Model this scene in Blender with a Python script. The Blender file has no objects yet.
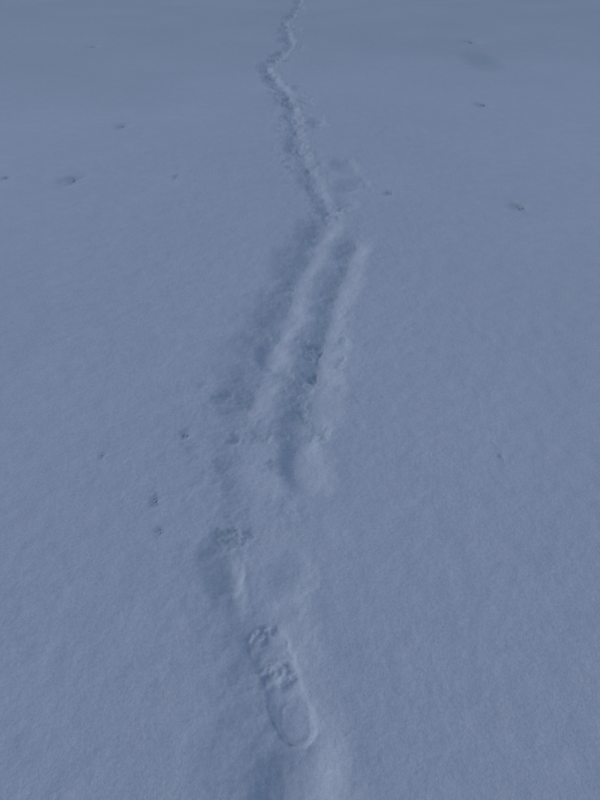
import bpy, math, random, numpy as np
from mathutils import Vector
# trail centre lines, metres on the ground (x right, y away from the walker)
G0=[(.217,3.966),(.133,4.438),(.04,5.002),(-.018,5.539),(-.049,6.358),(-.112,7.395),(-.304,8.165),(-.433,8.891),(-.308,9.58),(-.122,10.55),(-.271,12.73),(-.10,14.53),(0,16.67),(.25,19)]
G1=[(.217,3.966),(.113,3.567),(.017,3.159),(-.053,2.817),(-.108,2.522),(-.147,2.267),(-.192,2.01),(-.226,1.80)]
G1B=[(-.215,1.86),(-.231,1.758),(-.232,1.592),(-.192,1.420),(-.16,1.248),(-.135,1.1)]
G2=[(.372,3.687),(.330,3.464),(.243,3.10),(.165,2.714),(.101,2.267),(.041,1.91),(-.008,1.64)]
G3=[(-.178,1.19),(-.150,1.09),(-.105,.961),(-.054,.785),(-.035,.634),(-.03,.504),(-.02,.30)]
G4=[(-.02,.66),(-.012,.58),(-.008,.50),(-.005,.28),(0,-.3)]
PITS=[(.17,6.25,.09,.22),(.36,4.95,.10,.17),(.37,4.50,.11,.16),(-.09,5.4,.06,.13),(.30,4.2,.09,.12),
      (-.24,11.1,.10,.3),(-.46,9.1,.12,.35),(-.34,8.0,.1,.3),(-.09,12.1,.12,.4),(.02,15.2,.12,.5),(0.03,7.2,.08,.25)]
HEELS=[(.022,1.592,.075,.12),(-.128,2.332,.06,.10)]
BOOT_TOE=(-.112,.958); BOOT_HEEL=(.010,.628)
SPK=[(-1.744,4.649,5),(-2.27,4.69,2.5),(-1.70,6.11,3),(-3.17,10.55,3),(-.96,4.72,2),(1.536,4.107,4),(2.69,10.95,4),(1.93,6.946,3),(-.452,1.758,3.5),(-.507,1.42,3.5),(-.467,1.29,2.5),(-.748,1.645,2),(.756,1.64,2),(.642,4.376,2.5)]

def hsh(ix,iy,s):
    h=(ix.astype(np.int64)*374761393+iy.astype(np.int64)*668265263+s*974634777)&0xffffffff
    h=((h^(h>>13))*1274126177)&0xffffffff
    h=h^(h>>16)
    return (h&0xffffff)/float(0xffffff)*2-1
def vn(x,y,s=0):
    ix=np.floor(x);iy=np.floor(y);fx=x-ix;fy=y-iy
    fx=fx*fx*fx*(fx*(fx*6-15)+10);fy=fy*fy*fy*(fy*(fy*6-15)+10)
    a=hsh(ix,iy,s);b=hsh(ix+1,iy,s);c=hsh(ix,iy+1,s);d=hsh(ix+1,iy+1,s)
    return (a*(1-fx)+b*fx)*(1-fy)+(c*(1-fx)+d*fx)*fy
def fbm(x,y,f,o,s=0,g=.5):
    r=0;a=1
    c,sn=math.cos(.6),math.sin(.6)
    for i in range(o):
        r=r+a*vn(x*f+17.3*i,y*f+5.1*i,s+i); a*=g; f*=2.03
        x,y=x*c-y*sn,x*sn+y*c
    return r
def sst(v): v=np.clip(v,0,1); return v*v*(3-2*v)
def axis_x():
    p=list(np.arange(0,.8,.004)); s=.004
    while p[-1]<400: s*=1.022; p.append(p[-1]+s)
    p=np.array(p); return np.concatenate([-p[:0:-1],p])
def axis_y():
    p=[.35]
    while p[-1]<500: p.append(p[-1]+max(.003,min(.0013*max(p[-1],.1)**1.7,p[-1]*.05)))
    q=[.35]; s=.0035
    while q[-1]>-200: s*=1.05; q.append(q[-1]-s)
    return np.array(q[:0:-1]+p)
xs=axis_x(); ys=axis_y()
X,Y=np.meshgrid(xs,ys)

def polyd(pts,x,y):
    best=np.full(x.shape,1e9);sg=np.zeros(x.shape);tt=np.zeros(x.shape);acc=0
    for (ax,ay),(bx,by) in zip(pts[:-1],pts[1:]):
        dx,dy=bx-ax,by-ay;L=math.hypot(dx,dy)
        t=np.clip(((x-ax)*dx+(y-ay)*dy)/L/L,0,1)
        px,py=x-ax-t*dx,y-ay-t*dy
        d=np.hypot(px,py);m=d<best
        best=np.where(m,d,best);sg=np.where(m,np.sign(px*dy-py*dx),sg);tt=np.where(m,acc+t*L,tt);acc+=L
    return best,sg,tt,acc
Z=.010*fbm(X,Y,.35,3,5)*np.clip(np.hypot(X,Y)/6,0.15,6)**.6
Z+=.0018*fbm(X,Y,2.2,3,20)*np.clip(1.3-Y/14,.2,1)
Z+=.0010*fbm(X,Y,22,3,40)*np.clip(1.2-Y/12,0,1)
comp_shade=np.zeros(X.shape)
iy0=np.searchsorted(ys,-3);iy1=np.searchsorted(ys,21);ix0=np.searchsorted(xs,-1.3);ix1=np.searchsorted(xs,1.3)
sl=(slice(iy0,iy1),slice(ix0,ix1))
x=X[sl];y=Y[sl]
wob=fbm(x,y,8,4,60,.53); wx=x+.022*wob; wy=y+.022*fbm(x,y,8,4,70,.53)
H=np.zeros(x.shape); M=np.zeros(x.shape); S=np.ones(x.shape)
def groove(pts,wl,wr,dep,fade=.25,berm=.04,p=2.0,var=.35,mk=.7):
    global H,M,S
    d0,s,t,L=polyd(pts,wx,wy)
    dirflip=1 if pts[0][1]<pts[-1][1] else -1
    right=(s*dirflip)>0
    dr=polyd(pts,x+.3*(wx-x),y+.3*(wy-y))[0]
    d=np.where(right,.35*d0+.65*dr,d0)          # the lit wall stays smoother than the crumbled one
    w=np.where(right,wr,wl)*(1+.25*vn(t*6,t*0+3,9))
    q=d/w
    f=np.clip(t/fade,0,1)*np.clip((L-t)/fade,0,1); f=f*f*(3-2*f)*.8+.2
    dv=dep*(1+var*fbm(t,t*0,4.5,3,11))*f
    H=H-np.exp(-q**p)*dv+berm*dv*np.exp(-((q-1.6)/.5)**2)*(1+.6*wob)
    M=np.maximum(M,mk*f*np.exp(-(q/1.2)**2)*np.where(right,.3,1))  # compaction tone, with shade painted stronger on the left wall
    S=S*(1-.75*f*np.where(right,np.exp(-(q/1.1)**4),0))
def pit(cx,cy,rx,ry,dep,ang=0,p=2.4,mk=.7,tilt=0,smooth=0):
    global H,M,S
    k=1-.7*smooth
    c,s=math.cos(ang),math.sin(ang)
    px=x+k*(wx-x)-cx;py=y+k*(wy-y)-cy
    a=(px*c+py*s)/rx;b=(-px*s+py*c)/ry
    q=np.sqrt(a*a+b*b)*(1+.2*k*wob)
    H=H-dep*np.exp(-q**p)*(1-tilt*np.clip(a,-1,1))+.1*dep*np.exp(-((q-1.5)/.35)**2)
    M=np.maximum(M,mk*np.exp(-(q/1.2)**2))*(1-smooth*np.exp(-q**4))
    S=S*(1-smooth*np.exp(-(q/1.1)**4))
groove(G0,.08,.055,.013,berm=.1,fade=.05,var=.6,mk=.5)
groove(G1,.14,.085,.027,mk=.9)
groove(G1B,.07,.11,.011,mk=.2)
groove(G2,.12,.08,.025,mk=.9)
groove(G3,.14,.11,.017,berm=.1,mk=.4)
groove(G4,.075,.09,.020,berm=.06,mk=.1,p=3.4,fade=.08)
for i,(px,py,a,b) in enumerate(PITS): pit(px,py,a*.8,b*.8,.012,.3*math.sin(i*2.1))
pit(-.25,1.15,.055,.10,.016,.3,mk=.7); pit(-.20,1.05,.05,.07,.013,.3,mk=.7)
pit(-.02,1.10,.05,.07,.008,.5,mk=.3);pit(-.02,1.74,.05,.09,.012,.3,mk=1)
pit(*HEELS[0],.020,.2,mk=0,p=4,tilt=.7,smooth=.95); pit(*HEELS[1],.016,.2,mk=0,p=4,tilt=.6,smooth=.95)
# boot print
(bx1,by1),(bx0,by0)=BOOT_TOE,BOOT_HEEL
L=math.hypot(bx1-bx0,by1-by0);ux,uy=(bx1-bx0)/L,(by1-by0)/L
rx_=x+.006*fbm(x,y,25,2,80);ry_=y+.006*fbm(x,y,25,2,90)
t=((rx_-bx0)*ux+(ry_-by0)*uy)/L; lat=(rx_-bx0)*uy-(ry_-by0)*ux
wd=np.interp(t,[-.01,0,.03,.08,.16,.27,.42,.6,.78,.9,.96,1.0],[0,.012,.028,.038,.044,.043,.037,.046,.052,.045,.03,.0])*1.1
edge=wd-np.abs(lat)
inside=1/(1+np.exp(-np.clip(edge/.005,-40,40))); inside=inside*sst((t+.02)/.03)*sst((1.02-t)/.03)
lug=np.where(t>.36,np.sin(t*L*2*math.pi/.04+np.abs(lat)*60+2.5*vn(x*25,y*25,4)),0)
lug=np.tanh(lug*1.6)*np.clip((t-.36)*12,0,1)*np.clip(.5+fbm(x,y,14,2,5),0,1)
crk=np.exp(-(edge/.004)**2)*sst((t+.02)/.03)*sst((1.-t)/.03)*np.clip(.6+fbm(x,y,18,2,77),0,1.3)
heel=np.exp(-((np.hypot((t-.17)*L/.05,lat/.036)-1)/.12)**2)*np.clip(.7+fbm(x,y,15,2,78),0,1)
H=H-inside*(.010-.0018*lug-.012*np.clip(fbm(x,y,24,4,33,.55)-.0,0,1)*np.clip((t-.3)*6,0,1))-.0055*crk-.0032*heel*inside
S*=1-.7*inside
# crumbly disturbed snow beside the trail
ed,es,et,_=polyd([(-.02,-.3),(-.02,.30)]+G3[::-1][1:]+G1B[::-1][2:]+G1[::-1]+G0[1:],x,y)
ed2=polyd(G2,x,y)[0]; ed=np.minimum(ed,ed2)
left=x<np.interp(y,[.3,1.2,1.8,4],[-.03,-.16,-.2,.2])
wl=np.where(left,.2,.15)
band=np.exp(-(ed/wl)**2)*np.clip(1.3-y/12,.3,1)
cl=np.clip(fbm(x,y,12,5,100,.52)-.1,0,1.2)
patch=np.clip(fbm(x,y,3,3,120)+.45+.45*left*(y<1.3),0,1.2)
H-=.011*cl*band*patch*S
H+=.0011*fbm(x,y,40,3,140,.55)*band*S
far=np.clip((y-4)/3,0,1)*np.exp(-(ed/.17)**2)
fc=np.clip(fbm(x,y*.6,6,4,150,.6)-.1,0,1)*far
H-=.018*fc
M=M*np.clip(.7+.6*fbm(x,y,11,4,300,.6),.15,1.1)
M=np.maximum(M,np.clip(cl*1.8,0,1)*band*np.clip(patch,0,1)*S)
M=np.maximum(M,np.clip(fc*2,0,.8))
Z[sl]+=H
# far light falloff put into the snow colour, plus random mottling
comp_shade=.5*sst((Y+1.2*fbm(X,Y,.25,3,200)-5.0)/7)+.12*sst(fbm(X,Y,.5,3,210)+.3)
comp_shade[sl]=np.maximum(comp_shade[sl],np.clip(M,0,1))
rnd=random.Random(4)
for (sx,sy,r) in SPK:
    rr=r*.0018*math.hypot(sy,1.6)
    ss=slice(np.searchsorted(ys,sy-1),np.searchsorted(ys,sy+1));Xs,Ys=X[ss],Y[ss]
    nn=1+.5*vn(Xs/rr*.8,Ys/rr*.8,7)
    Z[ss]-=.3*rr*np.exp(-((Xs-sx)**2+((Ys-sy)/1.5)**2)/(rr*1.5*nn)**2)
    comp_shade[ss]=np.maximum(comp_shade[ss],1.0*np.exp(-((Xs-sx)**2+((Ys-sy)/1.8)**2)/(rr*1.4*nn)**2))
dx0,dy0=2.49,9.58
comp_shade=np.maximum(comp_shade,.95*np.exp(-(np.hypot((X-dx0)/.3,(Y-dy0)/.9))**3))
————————
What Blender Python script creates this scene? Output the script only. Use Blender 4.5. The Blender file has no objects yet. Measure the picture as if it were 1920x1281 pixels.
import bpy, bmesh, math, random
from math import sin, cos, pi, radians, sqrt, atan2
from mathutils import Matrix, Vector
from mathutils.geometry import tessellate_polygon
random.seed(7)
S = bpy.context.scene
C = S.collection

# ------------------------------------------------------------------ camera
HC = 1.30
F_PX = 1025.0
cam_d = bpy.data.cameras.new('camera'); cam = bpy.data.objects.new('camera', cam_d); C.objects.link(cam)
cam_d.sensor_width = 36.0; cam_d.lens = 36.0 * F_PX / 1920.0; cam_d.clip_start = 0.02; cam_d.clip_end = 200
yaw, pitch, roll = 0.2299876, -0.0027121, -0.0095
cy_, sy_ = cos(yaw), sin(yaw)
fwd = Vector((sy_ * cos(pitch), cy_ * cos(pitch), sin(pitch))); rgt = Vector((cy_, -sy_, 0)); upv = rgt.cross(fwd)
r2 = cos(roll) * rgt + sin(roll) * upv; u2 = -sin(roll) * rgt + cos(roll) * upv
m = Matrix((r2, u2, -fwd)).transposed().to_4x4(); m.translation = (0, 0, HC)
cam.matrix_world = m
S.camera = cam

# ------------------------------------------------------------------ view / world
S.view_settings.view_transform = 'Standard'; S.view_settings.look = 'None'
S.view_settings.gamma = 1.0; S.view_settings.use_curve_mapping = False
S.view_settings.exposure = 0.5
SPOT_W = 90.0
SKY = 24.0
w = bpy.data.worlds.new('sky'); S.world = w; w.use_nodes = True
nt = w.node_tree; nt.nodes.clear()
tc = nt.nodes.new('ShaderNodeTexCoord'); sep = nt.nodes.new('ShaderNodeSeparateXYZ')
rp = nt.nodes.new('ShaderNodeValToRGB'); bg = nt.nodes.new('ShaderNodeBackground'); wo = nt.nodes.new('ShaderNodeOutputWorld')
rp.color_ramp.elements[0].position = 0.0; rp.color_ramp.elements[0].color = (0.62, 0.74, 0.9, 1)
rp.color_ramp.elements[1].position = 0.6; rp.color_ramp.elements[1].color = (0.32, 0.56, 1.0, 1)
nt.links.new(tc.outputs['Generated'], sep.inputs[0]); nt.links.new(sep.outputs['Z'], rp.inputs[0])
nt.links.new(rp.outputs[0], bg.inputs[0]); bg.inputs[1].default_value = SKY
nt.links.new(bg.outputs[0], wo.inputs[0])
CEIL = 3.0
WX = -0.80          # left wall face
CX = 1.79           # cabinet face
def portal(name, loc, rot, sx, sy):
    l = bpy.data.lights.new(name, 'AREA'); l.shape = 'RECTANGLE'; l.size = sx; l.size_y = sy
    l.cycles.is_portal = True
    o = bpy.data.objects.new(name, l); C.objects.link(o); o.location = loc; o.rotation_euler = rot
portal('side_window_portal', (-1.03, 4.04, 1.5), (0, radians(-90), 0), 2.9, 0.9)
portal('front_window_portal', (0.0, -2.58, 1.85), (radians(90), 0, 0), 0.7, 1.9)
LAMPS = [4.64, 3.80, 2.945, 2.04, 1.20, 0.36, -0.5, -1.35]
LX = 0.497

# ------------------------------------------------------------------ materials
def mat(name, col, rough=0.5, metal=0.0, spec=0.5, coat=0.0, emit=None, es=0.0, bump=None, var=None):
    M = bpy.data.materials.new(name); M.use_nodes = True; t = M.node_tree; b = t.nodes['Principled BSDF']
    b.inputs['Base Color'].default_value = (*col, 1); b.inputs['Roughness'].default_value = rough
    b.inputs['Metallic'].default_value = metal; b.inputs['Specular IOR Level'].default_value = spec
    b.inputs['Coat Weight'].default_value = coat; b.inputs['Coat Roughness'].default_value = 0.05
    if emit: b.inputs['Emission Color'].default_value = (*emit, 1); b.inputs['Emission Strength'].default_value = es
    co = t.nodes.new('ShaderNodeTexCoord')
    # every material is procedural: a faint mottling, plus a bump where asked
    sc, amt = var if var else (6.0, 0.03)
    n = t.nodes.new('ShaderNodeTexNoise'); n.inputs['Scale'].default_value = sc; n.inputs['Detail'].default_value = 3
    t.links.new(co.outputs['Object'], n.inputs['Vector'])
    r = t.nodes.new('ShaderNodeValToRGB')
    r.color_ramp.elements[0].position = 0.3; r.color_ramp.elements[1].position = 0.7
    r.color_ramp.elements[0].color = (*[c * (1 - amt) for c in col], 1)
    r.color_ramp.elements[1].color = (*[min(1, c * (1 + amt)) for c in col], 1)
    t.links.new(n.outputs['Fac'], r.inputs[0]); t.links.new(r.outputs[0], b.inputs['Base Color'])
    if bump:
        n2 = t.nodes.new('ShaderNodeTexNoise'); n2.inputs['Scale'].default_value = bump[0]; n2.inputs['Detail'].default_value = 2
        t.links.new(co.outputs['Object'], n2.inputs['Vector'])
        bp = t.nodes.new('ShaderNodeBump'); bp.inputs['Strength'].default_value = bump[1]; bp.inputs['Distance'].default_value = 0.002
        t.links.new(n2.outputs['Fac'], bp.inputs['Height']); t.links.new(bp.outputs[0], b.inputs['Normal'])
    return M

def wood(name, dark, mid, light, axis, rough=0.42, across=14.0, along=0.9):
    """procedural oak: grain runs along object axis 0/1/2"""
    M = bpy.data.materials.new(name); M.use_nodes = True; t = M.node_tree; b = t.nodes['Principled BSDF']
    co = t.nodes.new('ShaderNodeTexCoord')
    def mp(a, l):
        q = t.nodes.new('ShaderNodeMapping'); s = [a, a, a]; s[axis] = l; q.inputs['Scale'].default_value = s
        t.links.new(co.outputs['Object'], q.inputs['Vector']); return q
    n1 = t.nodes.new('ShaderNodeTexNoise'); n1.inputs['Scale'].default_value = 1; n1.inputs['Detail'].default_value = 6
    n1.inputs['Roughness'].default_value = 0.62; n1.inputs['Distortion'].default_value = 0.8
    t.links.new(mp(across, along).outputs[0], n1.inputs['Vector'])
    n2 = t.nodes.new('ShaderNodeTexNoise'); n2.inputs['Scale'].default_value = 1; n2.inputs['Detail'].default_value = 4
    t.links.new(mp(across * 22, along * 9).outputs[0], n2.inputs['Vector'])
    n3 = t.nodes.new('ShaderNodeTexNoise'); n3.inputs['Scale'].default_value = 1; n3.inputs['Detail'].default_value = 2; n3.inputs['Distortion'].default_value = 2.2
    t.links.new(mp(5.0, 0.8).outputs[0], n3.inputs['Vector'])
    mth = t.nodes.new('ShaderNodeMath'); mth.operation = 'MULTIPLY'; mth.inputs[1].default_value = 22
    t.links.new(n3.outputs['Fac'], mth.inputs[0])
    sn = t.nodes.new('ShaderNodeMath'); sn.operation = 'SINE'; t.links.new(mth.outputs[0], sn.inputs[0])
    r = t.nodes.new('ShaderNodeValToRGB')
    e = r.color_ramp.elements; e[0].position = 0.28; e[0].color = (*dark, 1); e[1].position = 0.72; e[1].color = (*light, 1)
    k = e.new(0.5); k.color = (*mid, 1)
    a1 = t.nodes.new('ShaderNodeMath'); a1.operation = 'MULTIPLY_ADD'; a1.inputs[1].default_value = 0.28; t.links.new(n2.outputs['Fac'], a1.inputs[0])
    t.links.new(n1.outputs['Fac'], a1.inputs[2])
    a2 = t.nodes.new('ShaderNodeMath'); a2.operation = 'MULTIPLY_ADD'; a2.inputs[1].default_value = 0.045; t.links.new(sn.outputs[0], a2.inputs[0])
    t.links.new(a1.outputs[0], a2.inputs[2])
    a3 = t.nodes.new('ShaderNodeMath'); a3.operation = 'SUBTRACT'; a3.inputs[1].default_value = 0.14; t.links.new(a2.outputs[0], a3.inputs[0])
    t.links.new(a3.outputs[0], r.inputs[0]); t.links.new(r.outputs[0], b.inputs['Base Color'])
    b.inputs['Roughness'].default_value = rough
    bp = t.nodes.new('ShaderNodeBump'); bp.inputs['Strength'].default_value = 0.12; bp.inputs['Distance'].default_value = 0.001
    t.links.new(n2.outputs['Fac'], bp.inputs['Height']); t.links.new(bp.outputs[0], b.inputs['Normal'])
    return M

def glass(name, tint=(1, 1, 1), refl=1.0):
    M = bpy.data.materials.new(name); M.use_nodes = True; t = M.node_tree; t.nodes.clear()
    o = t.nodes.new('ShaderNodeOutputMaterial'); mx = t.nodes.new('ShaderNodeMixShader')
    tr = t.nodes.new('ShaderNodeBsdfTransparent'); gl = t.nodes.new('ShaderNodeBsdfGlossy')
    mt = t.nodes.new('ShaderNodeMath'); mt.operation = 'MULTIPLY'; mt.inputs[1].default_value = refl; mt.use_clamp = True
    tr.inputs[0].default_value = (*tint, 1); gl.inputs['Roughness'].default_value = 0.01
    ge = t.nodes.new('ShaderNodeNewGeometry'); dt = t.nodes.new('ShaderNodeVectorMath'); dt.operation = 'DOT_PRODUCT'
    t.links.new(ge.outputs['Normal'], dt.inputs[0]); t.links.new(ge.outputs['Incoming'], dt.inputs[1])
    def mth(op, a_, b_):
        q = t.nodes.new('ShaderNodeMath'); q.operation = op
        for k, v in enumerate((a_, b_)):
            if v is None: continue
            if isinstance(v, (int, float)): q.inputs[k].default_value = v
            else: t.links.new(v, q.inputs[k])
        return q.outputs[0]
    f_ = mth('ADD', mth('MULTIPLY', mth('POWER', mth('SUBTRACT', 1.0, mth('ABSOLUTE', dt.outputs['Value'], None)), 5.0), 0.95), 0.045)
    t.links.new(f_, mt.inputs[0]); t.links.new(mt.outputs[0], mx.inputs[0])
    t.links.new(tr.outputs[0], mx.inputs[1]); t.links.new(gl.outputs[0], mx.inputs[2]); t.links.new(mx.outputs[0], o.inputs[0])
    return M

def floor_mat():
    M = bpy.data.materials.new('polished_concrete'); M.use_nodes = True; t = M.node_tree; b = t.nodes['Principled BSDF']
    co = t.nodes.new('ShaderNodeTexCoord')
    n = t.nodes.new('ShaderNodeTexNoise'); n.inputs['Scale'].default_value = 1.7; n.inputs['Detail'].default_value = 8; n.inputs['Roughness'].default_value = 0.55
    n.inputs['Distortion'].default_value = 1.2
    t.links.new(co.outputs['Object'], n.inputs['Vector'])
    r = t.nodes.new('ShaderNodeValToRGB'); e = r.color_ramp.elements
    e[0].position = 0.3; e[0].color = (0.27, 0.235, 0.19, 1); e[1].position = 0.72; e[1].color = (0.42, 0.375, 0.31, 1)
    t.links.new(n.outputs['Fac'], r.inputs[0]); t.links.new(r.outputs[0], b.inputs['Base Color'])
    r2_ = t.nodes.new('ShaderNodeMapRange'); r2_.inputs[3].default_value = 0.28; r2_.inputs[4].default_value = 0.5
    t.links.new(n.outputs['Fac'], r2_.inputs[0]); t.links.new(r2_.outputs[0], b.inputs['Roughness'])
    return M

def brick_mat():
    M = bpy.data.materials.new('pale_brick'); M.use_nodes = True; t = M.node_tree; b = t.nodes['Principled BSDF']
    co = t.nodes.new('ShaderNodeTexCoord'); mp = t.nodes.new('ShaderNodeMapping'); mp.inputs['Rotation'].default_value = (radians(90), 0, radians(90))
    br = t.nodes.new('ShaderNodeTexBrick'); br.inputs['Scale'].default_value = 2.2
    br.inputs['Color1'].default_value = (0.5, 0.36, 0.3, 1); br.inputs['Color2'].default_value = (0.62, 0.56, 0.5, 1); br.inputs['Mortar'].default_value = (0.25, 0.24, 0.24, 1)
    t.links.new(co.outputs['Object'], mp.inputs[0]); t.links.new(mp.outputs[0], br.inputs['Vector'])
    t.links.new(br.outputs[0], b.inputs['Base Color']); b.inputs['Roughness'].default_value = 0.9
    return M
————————
§ **TO BE DONE**: Write out, from the lines above, only those from the line with "What Blender Python" to the line with "C = S.collection", exactly as given, including the first and the last.

§ **SOLUTION TO THIS EXERCISE**:
What Blender Python script creates this scene? Output the script only. Use Blender 4.5. The Blender file has no objects yet. Measure the picture as if it were 1920x1281 pixels.
import bpy, bmesh, math, random
from math import sin, cos, pi, radians, sqrt, atan2
from mathutils import Matrix, Vector
from mathutils.geometry import tessellate_polygon
random.seed(7)
S = bpy.context.scene
C = S.collection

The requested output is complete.